Biography

I joined the University of Portsmouth as a Lecturer in Visual Culture in 2013 and was made Senior Lecturer in 2015. I teach across the Visual Culture programme, with a particular focus on politics, history and identity. I currently coordinate the first year undergraduate module “Introduction to Visual Culture”, a second-year module “Performing Identity”, which draws on my research interests in 1960s and 1970s politics and visual culture, and a third year module devoted to popular forms of art writing. I also supervise dissertations, research projects, MRes and PhD students.

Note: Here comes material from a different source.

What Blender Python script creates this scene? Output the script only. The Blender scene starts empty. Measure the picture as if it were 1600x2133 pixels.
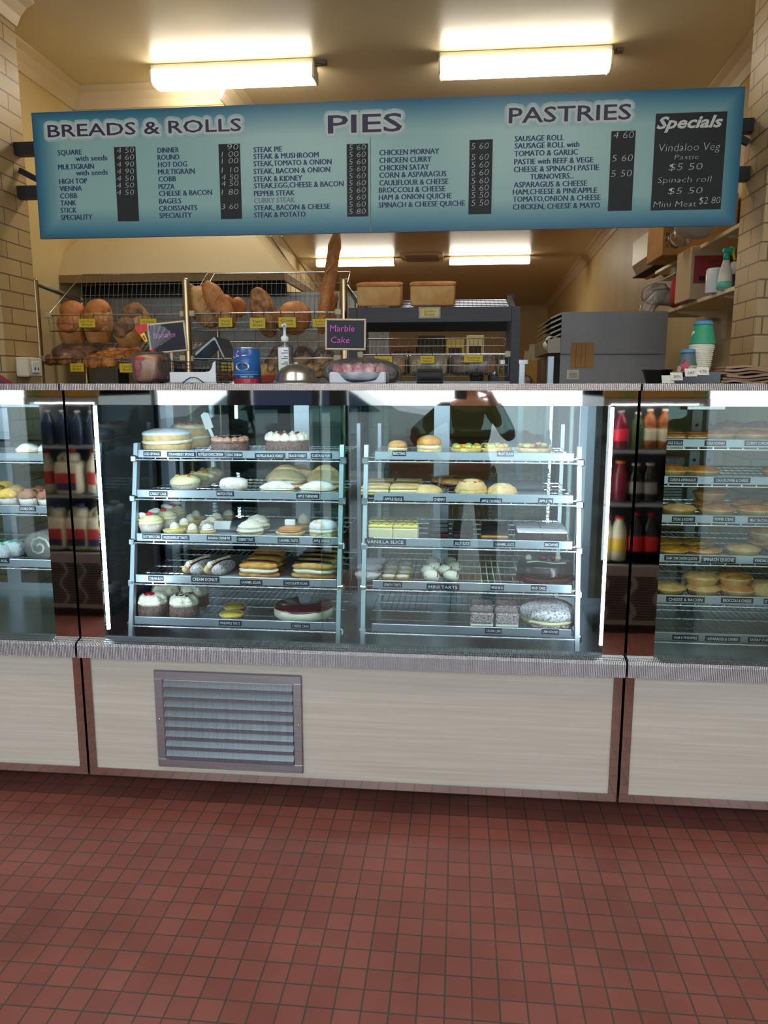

My research focuses on historical representation, cultural memory and the politics of visual culture. In particular, I am interested in the 1960s and 1970s as a period of profound political, social and cultural transformation. My monograph Screening the Sixties: Hollywood Cinema and the Politics of Memory (Palgrave Macmillan, 2016) explored filmic representations of the “long sixties” in the United States and the ways in which filmmakers engaged with wider public debates on the meaning and legacy of this era. This research also developed into several book chapters and journal articles pertaining to sixties representation, film and visual historiography. Collaborations with colleagues in illustration and graphic design led to a series of practice-research outputs based on the subject, including “Steal This History: Historiography, the Sixties and the Comic” (published in Rethinking History), which explored the potential of the comic as a conduit for sixties histories, and “Gettysburg Inc.: The Use and Abuse of an Historical Icon” (published in journal The Poster), which examined graphic design as a political form of history-telling. I continue to be interested in the intersection of history, theory and practice and, in 2019, was invited to co-run (with graphic design colleague Dan McCabe) a workshop on this subject at Merz Akademie in Stuttgart. That year I also organised “Visualising the Past”, a daylong symposium held in Portsmouth, which brought together artists, designers and historians in a discussion of the role, potential and impact of visual histories.

More recently, my research has explored the relationship between words and images and the role of the script (in both films and graphic novels) in visualising historical and political ideas. An article on screenwriter Waldo Salt was published in the Historical Journal of Film, Radio and Television. I have been awarded a Harry Ransom Fellowship (2020-2021) from the University of Texas, Austin, to undertake research into Hollywood screenwriters of the 1960s and 1970s, which will feed into a book project on the subject.  

I have organised a number of public events devoted to visual culture, politics and humour, including “This Is the Week That Is”, a weeklong celebration of political satire, which featured talks and workshops by comedians, writers, illustrators and historians and was funded by Film Hub South East, a satellite of the British Film Institute. A second FHSE-funded series featured talks from comedians and an exhibition created by University of Portsmouth colleague Eva Balogh and devoted to the cinema usherette.

My first degree was in English and Communication Studies at the University of Liverpool and I completed an MA and PhD in Film Studies at the University of East Anglia. I have previously taught at UEA, Middlesex and London Metropolitan Universities. I would be interested in supervising postgraduate projects related to visual histories, 1960s and 1970s US visual culture, cultural memory and the historical film.